As for the uncertainty of transportation demand in port-hinterland freight network optimization, this study considers the situation that the accurate distribution formation of stochastic variation is usually difficult to obtain in reality. In recent literature, most studies on hinterland freight transportation network planning traded the transportation demand as the determined parameter or stochastic parameter with the known distribution (such as the works of Dai et al. [
31], Liu et al. [
32], and Chen and Wang [
33]. For this case, a distributionally robust chance constrained approach is introduced and a tractable approximation of the chance constrained problem is then developed to reformulate the model as a deterministic linear programming. The results indicate that the green solution under bi-objective optimization model for the port-hinterland transportation system is more difficult to obtain with the higher requirement of lower bound of probability for chance constraint of transportation demand. It also offers a different perspective for the green port-hinterland intermodal transportation network optimization with the uncertainty of transportation demand.
5. Conclusions
This paper models the uncertainty in green port-hinterland intermodal transportation network optimization through a distributionally robust chance constrained method and a bi-objective approach. The chance constraint that transportation demand is satisfied under the worst-case distribution situation is proposed based on the mean and variance of probability distribution for uncertain demand. The approaches of equivalent transformation on chance constraint and ε-constraint method are employed to help reformulate the model.

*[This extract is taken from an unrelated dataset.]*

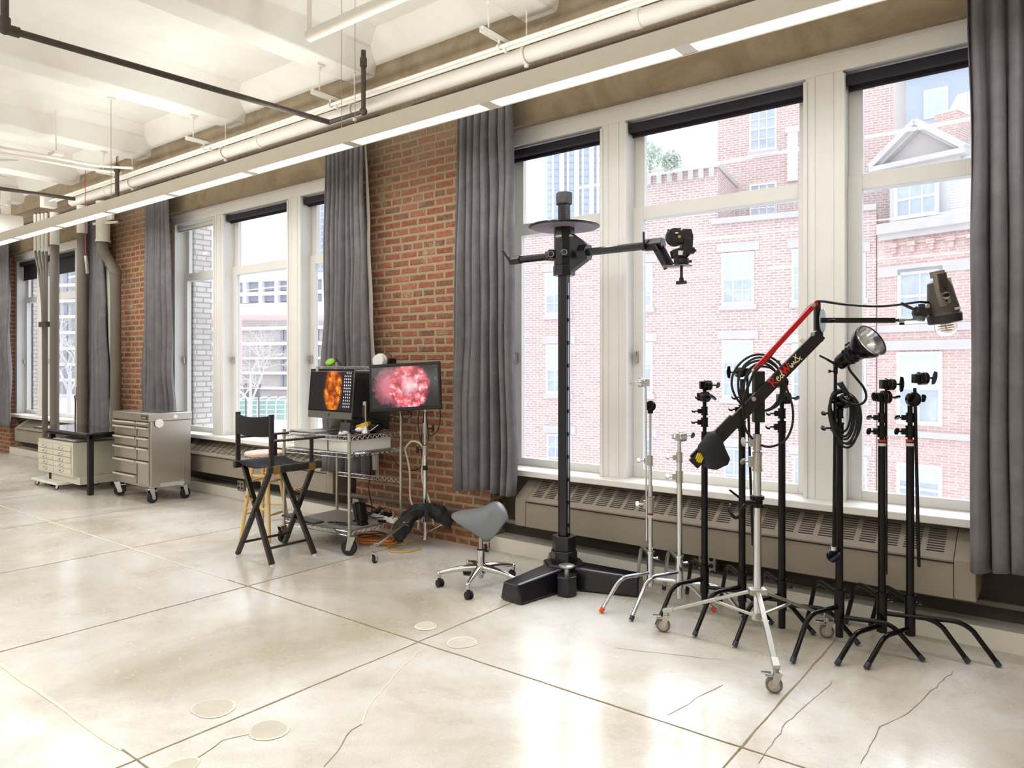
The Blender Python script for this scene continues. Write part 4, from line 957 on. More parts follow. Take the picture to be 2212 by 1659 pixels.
# ---------------------------------------------------------------- saddle stool
sc=V(-3.215,3.80,0); ss=thing('saddle_stool','grey saddle seat stool on polished five-star base with black casters','stool',sc)
M_saddle=mottled('grey_vinyl',['#5b5f62','#63676a','#6b6f72'],3.,.42,.03,80.)
M_pol=mat('polished_aluminium','#cfcdca',.16,metal=1.,var=.03)
wr=.285
for k in range(5):
    a=math.radians(-139+72*k+ (0)); d=V(math.cos(a),math.sin(a),0); s=V(-d.y,d.x,0)
    vs=[];N=8
    for i in range(N+1):
        t_=i/N; r=.03+(wr-.03)*t_; z=.125-.035*t_**2; w=.034*(1-t_)+.017; h=.028*(1-t_)+.020
        c=sc+d*r+V(0,0,z)
        for j in range(8):
            an=2*PI*j/8+PI/8; vs.append(c+s*math.cos(an)*w/2*1.1+V(0,0,math.sin(an)*h/2*1.1))
    fs=[(i*8+j,(i+1)*8+j,(i+1)*8+(j+1)%8,i*8+(j+1)%8) for i in range(N) for j in range(8)]+[tuple(range(8)),tuple(reversed(range(N*8,N*8+8)))]
    lg=MB().add(vs,fs).sph(sc+d*wr+V(0,0,.088),.016,(1,1,1)).cyl(sc+d*wr+V(0,0,.062),sc+d*wr+V(0,0,.09),.0145).build('leg',M_pol,ss,ang=60)
    b=sc+d*wr; ro=V(math.cos(a+2.2),math.sin(a+2.2),0) if k!=1 else V(math.cos(a+.9),math.sin(a+.9),0); ax=V(-ro.y,ro.x,0); cc=b+ro*.012+V(0,0,.0255)
    for s_ in (-1,1):
        w_=MB().lathe([(.021,0),(.0255,.003),(.0255,.014),(.021,.018)],cc+ax*s_*.006,ax*s_,20).build('wheel',M_rub,ss)
        MB().lathe([(.019,0),(.019,.001)],cc+ax*s_*.0241,ax*s_,20).build('wheel_face',M_dmetal,w_)
    MB().prism([(-.024,.0),(.018,.0),(.022,.02),(.006,.036),(-.02,.03)],cc-ax*.005,ro,(0,0,1),ax,.010).cyl(b+V(0,0,.04),b+V(0,0,.066),.008).build('caster_housing',M_rub,ss)
MB().lathe([(.02,.075),(.034,.085),(.036,.13),(.030,.15),(.026,.16),(.026,.245)],sc,(0,0,1),20).build('hub',M_pol,ss)
MB().cyl(sc+V(0,0,.055),sc+V(0,0,.085),.017).build('lower_post',M_alu,ss)
MB().cyl(sc+V(0,0,.245),sc+V(0,0,.25),.027).build('collar_ring',M_rub,ss)
MB().cyl(sc+V(0,0,.25),sc+V(0,0,.42),.0155).build('gas_lift',M_steel,ss)
MB().lathe([(.03,.40),(.045,.425),(.05,.45)],sc,(0,0,1),16).build('seat_mount',M_rub,ss)
# saddle: u along nose(-)..rear(+), v across
ld=(RT*1.0+FW*.25).normalized(); lt_=V(-ld.y,ld.x,0)
def sad(u,v):
    # u 0..1 front to back, v 0..1 around the section
    U_=u*2-1; hw=.075+.115*max(0,(u-.0))**.75 if u<.75 else .075+.115*(.75**.75)-.09*((u-.75)/.25)**2
    hw=(.150+.04*math.sin(min(1,u/.72)*PI/2)**1.6)*(1-.18*max(0,(u-.72)/.28)**2)
    top=.515+.010*U_+.040*math.exp(-((u-.80)/.16)**2)-.03*max(0,(u-.88)/.12)**2
    th=.050
    e=math.sin(PI*min(max(u,.0),1))**.28 if 0<u<1 else 0
    an=2*PI*v; y=math.cos(an)*hw*e; zz=math.sin(an)
    dro=.15*(abs(y)/.18)**1.9*(.62+.38*min(1,u/.5))
    z=top-dro+(zz*th*.5 if zz>0 else zz*th*.62)*e-.02*(1-e)
    return sc+ld*(U_*.195-.01)+lt_*y+V(0,0,z-.01)
g=MB().grid(sad,30,32); g.f=[tuple(reversed(f)) for f in g.f]; g.build('seat',M_saddle,ss,ang=180)
lev=sc+ld*.13+V(0,0,.425); MB().tube([sc+V(0,0,.43),lev+V(0,0,.0),lev+ld*.01+V(0,0,-.02)],.006,8,2).build('lever',M_alu,ss); MB().sph(lev+ld*.015+V(0,0,-.012),.021,(1,1,1.3)).build('lever_knob',M_rub,ss)
# ---------------------------------------------------------------- director chair
M_ebony=mottled('black_stained_wood',['#1b1413','#241b18','#30241f'],3.,.38,.08,30.,6,.8,stretch=(8,8,1)); M_canvas=mat('black_canvas','#19181c',.85,var=.12,scale=90.,bump=.15,bscale=300.)
M_brass=mat('brass_plate','#b9975a',.3,metal=.9,var=.05)
FA,FB,FC,FD=V(-5.251,3.235,0),V(-4.757,3.212,0),V(-4.765,3.60,0),V(-5.25,3.665,0)
dc=thing('director_chair','tall black folding director chair with canvas back and crossed legs','chair',(FA+FC)/2)
zr=.725
r1a,r1b=V(-5.215,3.18,zr),V(-5.215,3.64,zr); r2a,r2b=V(-4.725,3.15,zr),V(-4.695,3.61,zr)
for nm,a,b in (('seat_rail',r1a,r1b),('seat_rail',r2a,r2b)):
    o=MB().bar(a,b,.035,.055).build(nm,M_ebony,dc,bevel=.006)
    if a is r2a:
        for t_ in (.14,.80): q=a.lerp(b,t_); MB().bar(q-V(0,.03,0)+V(.010,0,-.006),q+V(0,.03,0)+V(.010,0,-.006),.022,.06).build('brass_plate',M_brass,o)
ft=V(0,0,.012)
dx=(r2a-r1a).normalized()
for a,b in ((FA,r2a.lerp(r2b,.10)-dx*.03-V(0,0,.0)),(FD,r2a.lerp(r2b,.90)-dx*.03),(FB,r1a.lerp(r1b,.16)+dx*.02),(FC,r1a.lerp(r1b,.84)+dx*.02)):
    l=MB().bar(a+V(0,0,.012),b,.028,.042,(0,1,0)).build('leg',M_ebony,dc,bevel=.006)
    MB().cyl(a,a+V(0,0,.014),.014).build('glide',M_white,l)
for a,b,k in ((FA,FD,.16),(FB,FC,.16)):
    q=r2a if a is FA else r1a; q2=r2b if a is FA else r1b
    MB().cyl(a.lerp(q,k)+V(0,0,0),b.lerp(q2,k),.010).build('stretcher',M_ebony,dc)
# brass hinge stays
for (a,q,b) in ((FA,r2a,FB),(FD,r2b,FC)):
    p1=a.lerp(q,.60) ; p2=b.lerp(r1a if b is FB else r1b,.62)
for y_,e in ((0,0),(1,0)):
    pa=(FB if y_==0 else FC).lerp(r1a if y_==0 else r1b,.68); pb=(FA if y_==0 else FD).lerp(r2a if y_==0 else r2b,.64)
    m_=pa.lerp(pb,.55); MB().bar(pa,m_,.014,.022).bar(m_,m_.lerp(pb,.3),.010,.016).build('brass_stay',M_brass,dc,bevel=.002)
seat=MB()
def sf(u,v):
    a=r1a.lerp(r1b,.04+v*.92)+dx*.012; b=r2a.lerp(r2b,.04+v*.92)-dx*.012; p=a.lerp(b,u); return p+V(0,0,.026-.035*math.sin(PI*u))
g=MB().grid(sf,12,6); g.build('seat_canvas',M_canvas,dc,solid=-.004,ang=180)
pz=1.135
p1,p2=r1a+V(.0,.035,0),r2a+V(.0,.035,0)
for p,q in ((p1,r1b),(p2,r2b)):
    po=MB().bar(p+V(0,0,.03),p+V(0,0,pz-zr),.022,.036,(0,1,0)).build('back_post',M_ebony,dc,bevel=.004)
    f=q+V(0,-.09,0); MB().bar(f+V(0,0,.03),f+V(0,0,.205),.018,.03,(0,1,0)).build('arm_post',M_ebony,dc,bevel=.004)
    MB().bar(p+V(0,-.0,.212),q+V(0,.03,.212),.052,.016).build('armrest',M_ebony,dc,bevel=.006)
def bf(u,v):
    a=p1+V(-.005,-.012,.245+v*.155); b=p2+V(.005,-.012,.245+v*.155); p=a.lerp(b,u); return p+V(0,-.03*math.sin(PI*u),-.018*math.sin(PI*u)*(1 if v>.5 else .5))
g=MB().grid(bf,14,4); g.build('back_canvas',M_canvas,dc,solid=.005,ang=180)
MB().cyl(p1+V(0,0,.16),p2+V(0,0,.16),.006).build('back_rod',M_ebony,dc)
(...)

The trade-offs between network costs and network emissions are analyzed and the sensitivity of probability levels for chance constraint on Pareto frontier is followed by an application of the port-hinterland intermodal transportation network in the Yangtze River Economic Belt in China. The results show that network costs and network emissions both increase significantly with the increase of the lower bound of probability for chance constraint. When the probability level climbs to some high values, the movement of Pareto frontier changes a lot, which indicates that the probability level has a great impact on the trade-offs between network costs and network emissions. This also implies that it is better to expand the handling capacity of inland intermodal terminals at high probability levels for chance constraint. Overall, the approach of distributionally robust chance constraint in the model provides a novel insight to solve the dynamic planning problem caused by the fluctuation of demands in real life. The decision makers can also choose an appropriate solution according to their preference for economic and environmental aspects.
Although the study of this paper provides some decision supports for the green port-hinterland container transportation network with uncertain demand, it also has a lack of consideration of more uncertain parameters in the model. For example, transportation cost, carbon emissions, and terminal handling capacity may all face uncertainty in the real-world case. Thus, further research might extend uncertain programming in the green logistics network in a more comprehensive direction.